Published by World Tibet Network News - Wednesday, March 05, 1997HONG KONG, March 5 (AFP) - Chinese military forces have been put on top alert in northwestern Xinjiang province and Tibet in a bid to curb separatist activities in the troubled regions, a report said Wednesday.
The Central Military Commission has also upgraded the state of alert in Beijing and the military region of Lanzhou near Xinjiang, which has been rocked by a spate of bombings and anti-Chinese riots, the Sing Tao daily said.
In a document issued recently to regional forces, the Commission urged officers to be on alert "to prevent overseas elements from inciting unrest in Xinjiang in a move to split the motherland."

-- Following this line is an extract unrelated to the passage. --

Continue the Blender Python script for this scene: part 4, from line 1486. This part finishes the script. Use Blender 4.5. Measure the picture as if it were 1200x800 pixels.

The independent Chinese-language daily also said that reinforcements of armed riot police have been sent to Xinjiang and Tibet to back up local military forces and police.
Since the beginning of the year, Xinjiang, which is dominated by ethnic Moslem Uighurs, has been gripped by a wave of separatist activity.
Three bus bombs exploded last week in the regional capital of Urumqi, killing seven and wounding 67.
According to an exiled Xinjiang separatist group in neighbouring Kazakhstan, another bomb exploded Saturday in Urumqi in a building where police officials were meeting.
The bomb attacks followed a wave of anti-Chinese unrest three weeks earlier that officially left 10 people dead in the town of Yining, near the border with Kazakhstan. Other estimates have put the death toll closer to 70.
In late December, a large bomb explosion in the Tibetan capital sparked official warnings from China of an all-out terrorist campaign by separatist groups led by the Dalai Lama.
Chinese troops took over Tibet in 1951 and the Dalai Lama fled to India in 1959 after an abortive uprising.